Se relever les manches

Un mythe qui a la vie dure
Richard Martineau

Je sais que je vais passer pour un gars de droite après cette chronique, mais je m’en fous. Ça fait longtemps que ce mot vide de sens, que l’on garoche de tous bords tous côtés, ne me fait plus peur.

C’est l’insulte suprême des gens à court d’arguments qui sont incapables de débattre.

Il se dit et s’écrit beaucoup de choses sur le dégel possible des frais de scolarité, depuis quelques jours.
Les arguments sont intéressants des deux côtés.

Mais s’il y a quelque chose que je ne suis plus capable d’entendre, c’est que le fait de hausser les frais de scolarité de cinquante dollars par session (soit deux dollars par semaine!!!!) va empêcher les gens provenant d’un milieu modeste d’accéder à des études supérieures.

C’est complètement faux. Je le sais, je l’ai vécu.

Pourquoi aller à l’université?

J’ai grandi dans un milieu plus que modeste — à Verdun, à la frontière de Pointe-Saint-Charles. Mon père travaillait de nuit dans une imprimerie (la Continental Can, comme le père de Michel Tremblay). Il ne faisait pas un très gros salaire.

Pourtant, ma sœur et moi sommes allés à l’Université.

On s’est débrouillé. On a eu des prêts, on a travaillé pour payer nos études (camelot, commis de bureau, vendeur de pop-corn au Forum)…

J’ai vécu à sept dans un appartement, j’ai mangé du macaroni au fromage, je prenais le métro et l’autobus. Bref, je me suis relevé les manches.

Je voulais aller à l’université, et rien n’allait m’arrêter.

Les gens qui habitaient mon quartier avaient accès aux mêmes programmes de prêts que moi, aux mêmes frais de scolarité peu élevés, pourtant, je peux compter sur les doigts d’une main ceux qui ont fait le saut. Pourquoi? Ils n’avaient pas d’argent?

Non, ils vivaient dans les mêmes conditions que moi.
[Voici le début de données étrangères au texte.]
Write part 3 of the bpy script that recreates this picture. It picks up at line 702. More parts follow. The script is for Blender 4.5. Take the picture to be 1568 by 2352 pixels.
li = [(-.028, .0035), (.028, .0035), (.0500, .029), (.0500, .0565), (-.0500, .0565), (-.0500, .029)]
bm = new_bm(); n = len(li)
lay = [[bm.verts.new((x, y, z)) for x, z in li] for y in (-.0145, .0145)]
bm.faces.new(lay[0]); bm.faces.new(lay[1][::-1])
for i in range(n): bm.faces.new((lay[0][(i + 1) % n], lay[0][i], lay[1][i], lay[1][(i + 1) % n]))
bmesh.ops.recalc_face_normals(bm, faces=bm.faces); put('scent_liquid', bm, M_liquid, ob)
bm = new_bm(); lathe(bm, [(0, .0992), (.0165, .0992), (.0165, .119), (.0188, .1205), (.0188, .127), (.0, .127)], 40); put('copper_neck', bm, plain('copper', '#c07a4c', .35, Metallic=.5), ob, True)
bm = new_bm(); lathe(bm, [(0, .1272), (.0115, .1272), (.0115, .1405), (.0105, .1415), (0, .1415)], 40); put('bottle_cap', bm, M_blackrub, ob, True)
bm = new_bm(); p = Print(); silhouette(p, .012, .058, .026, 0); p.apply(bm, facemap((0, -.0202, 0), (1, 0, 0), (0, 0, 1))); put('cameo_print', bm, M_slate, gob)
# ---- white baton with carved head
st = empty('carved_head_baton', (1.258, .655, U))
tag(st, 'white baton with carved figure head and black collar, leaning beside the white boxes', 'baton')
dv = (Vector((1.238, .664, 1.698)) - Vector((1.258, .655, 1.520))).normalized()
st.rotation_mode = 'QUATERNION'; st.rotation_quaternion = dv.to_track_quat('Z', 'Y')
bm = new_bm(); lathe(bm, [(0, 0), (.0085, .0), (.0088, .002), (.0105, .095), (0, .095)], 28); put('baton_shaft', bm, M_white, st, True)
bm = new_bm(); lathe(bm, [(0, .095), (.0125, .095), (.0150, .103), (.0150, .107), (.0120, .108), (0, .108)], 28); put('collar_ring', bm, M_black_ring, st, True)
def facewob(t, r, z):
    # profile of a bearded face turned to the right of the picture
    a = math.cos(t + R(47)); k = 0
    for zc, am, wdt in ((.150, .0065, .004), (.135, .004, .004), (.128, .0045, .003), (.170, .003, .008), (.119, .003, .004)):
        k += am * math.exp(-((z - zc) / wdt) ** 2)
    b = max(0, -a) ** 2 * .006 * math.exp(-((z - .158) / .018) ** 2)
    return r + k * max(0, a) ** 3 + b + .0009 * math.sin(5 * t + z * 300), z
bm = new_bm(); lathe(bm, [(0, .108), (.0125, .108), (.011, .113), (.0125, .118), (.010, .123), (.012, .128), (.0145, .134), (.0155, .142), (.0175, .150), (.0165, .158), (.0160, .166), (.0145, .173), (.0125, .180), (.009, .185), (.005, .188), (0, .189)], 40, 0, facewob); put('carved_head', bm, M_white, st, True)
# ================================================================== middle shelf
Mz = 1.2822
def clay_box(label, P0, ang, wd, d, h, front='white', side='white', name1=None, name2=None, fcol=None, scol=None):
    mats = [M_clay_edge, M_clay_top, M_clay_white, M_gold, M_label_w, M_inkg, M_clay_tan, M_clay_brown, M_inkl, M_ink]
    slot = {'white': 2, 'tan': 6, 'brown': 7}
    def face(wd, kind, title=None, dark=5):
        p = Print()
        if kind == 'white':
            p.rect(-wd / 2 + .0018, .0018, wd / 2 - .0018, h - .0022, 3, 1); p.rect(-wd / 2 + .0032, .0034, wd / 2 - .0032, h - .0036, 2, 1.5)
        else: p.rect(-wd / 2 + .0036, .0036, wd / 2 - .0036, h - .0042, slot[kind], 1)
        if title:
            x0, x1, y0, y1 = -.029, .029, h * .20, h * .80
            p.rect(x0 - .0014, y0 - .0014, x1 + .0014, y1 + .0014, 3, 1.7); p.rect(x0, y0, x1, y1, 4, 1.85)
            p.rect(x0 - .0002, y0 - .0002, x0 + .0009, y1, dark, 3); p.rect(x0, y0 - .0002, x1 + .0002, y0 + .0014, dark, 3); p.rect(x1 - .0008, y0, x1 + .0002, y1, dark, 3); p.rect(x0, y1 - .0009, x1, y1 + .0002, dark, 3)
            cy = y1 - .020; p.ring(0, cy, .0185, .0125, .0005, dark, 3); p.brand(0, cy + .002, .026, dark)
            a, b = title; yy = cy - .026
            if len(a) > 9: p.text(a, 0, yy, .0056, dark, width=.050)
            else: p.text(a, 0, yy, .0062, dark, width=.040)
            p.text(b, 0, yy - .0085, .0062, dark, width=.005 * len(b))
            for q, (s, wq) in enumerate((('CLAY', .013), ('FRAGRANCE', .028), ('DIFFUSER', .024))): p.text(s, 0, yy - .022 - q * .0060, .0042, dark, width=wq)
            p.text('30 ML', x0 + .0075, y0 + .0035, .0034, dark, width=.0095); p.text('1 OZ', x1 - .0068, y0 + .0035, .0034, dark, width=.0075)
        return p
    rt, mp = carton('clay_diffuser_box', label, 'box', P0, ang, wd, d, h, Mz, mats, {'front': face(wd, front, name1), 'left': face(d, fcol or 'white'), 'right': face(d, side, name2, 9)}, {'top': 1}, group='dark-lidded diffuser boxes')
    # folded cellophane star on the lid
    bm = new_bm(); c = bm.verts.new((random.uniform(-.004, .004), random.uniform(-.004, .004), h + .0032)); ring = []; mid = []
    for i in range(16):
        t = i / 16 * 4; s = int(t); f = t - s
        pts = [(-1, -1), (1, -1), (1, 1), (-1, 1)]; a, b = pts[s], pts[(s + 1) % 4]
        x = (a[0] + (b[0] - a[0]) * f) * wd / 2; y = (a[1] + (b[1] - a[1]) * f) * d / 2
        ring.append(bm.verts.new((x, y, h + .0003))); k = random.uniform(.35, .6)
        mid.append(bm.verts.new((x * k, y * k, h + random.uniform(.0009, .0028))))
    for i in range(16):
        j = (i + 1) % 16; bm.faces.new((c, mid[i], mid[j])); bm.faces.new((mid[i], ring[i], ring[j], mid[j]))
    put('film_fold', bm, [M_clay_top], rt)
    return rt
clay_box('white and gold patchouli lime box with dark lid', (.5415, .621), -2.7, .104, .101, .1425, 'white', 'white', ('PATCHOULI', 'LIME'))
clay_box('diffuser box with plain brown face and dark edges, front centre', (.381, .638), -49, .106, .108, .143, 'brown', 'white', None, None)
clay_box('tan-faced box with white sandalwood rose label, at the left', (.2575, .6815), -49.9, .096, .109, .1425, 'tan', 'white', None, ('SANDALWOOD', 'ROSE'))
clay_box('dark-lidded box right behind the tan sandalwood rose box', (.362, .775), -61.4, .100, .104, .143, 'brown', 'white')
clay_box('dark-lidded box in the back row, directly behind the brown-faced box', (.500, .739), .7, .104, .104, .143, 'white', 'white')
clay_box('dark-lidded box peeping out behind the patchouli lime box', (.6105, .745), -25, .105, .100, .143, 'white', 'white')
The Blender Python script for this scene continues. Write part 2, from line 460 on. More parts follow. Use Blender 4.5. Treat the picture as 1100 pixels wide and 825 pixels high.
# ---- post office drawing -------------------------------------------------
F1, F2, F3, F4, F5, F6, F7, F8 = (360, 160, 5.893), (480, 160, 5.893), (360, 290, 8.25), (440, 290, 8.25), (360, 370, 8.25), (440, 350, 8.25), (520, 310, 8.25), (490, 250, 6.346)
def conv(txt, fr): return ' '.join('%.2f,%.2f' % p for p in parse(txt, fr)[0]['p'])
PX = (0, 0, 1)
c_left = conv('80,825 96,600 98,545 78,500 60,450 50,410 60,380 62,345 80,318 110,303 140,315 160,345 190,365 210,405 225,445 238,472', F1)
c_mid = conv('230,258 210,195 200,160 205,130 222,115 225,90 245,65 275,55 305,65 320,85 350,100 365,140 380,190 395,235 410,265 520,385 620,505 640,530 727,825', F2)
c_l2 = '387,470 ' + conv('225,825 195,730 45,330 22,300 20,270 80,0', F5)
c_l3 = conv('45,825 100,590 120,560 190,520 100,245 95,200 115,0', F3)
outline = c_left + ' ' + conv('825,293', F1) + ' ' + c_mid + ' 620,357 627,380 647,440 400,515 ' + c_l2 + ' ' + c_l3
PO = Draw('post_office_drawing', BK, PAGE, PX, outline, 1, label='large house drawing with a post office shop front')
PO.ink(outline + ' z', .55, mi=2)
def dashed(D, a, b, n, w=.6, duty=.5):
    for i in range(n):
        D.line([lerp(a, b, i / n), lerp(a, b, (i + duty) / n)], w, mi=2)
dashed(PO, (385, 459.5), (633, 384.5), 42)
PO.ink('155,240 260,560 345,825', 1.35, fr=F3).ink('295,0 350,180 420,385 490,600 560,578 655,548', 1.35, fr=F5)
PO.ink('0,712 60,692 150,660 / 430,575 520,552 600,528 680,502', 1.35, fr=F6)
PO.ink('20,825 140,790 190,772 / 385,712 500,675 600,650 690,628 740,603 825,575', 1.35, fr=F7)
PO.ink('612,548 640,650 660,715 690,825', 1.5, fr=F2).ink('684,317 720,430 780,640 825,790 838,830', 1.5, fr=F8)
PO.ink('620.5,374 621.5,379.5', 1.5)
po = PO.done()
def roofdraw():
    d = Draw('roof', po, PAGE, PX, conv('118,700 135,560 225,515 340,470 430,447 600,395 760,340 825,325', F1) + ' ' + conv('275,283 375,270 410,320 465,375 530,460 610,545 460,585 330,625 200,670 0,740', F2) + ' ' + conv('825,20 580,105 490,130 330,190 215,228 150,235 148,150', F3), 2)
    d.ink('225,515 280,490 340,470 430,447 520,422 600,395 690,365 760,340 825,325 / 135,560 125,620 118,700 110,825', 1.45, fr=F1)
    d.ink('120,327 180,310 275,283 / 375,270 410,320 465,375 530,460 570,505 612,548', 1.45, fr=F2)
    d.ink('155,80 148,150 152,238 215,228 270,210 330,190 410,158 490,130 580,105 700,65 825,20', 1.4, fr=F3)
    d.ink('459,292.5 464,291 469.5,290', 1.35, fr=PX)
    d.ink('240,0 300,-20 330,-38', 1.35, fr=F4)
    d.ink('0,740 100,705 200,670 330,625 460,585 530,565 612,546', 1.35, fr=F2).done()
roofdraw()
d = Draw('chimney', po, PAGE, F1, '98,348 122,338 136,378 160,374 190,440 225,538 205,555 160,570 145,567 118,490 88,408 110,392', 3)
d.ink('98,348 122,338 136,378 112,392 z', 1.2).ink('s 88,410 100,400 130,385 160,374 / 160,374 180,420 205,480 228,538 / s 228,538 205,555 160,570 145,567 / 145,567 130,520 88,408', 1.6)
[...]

La raison, c’est qu’ils s’en foutaient. Ça ne les intéressait pas. Aller à l’université leur semblait une effroyable perte de temps. Du niaisage. Du gossage de poils de grenouilles.

Une question de valeurs

Toutes les études le disent : ce n’est pas parce que les frais de scolarité sont peu élevés que les gens des milieux modestes vont à l’université. Tous ceux qui vous disent le contraire mentent.

Vous savez pourquoi je suis allé à l’université? Ce n’est pas une question de fric. C’est une question d’environnement familial.
Ma mère et mon père nous ont toujours encouragés à poursuivre nos études, même s’ils avaient quitté l’école alors qu’ils étaient très jeunes.

Mes parents ne lisaient pas beaucoup. Pourtant, chaque fois qu’ils allaient faire l’épicerie, ils m’achetaient un fascicule de l’Encyclopédie Alpha (au lieu d’un paquet de cigarettes ou d’un six-pack de bière).

Pourquoi? Parce qu’ils savaient que MOI j’aimais lire.

C’est pour cela que j’ai eu le goût de poursuivre mes études. Pas parce que l’université coûtait deux dollars de moins par semaine!

En maintenant les frais de scolarité extrêmement bas, comme c’est le cas maintenant, on n’encourage pas les « pauvres » à aller à l’université (de toute façon, en général, ils n’y vont pas). On subventionne les gens qui ont les moyens d’y aller!

Ne serait-ils pas mieux de hausser les frais de scolarité et de prendre une partie des sommes amassées pour aider ceux qui en ont vraiment besoin?